The prospect of real intimacy
Contrary to the self-centered starting points marking so many—most?—marriages, real intimacy flows out of completely opposite commitments:
- Intimacy needs faithfulness and stability as foundations. (II Thessalonians 3:3)
- Intimacy requires trying to meet your spouse’s needs in a way no other human relationship will attempt. (Philippians 2:3,4)
- Intimacy demands a willingness to die to self, so that we might find greater selves. (John 15:12,13)
- Intimacy requires making a great marriage superior to making a great career. (Ephesians 5:32)
We crave intimacy, but then readily welcome a near constant flow of imposters. Superficial physical or emotional hookups foster fake intimacy. Pornography produces fake intimacy. Romance novels offer fake intimacy.
Saying we’re married when we know in advance we’re going to give ourselves to other lovers is fake intimacy. Reciting vows, living together, but then investing energy only in the comfort and convenience of ourselves? Fake intimacy.
Living together and sharing a bed and other partners isn’t marriage—it’s an extended adolescent hookup.
Marriage with a hustler caveat—we’re married but I’m going to cheat on you if something better comes along or I just feel like it—undermines the possibility of intimacy from the outset.
That’s consumer-driven marriage. Tinsel-town relationship patterns that never really produce the intimacy our hearts crave.
Though it makes us squeamish to consider, the selfish inclination of our heart tends more toward what the prophet Ezekiel repeatedly called whoredom rather than faithfulness. The Bible argues that we are all tramps at our core and in dire need of soul-cleansing chastity.
Remember Hosea? His marriage to Gomer—“a wife of whoredom”—marks one time in history that God actually endorsed a marriage founded on infidelity and unfaithfulness.
Through Hosea and Gomer, God says to everyone then and now, “Stop giving yourself to false idols with your mind, heart, and body. Repent! Return to me and find the intimacy you crave.”
And that’s the hook. God reveals that in the midst of our “whoring” about with people and things and everything other than Him—even in the context of our own marriage—what we really desire is a substantive connection with Him.

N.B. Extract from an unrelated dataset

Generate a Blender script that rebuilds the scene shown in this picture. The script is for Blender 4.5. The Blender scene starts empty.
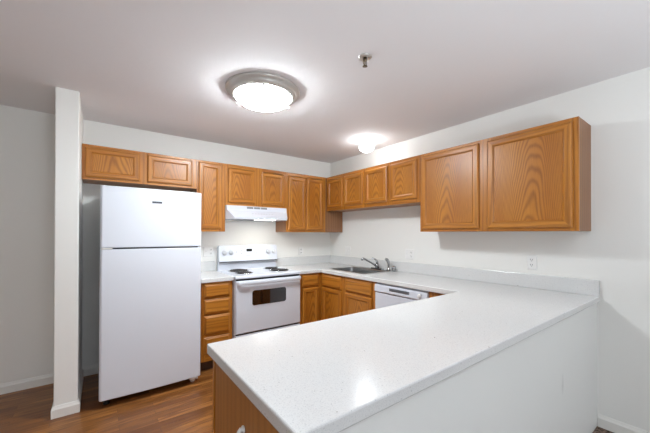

His is an invitation to true intimacy, of being refreshed by real waters that quench real thirst. No more imposters. No more scrounging around dry cisterns. Just the real thing, found in Him, practiced and played out in relationship with our spouse.
It’s what Hosea and Gomer needed. It’s what their Israeli brothers and sisters needed. It’s what the pagans around them needed. It’s what you and I need. It’s what Miley Cyrus and Liam Hemsworth need.
Real intimacy in our relationship with God. Real intimacy in our relationship with our spouse.
Thanks but no thanks
So I need my kids to understand that what Miley says about marriage isn’t radical. There’s nothing particularly new about living selfishly or unfaithfully in the context of a relationship—it comes perfectly natural to us all.
Nor do we need to judge them or anyone else stumbling along in their quest for intimacy.
But for the sake of our families we need to at least say what used to be obvious. That choosing this path not only angers and sorrows God, but also harms your own self.
It makes a mockery of the concept of marriage. It does damage to the body and soul of anyone who chooses the same road.
And you won’t find true intimacy, which is what you’re after in the first place.
But a committed, faithful relationship will always be the most radical idea. An idea whose seeds contain the possibility of growing into genuine intimacy. And one always worth pursuing even today.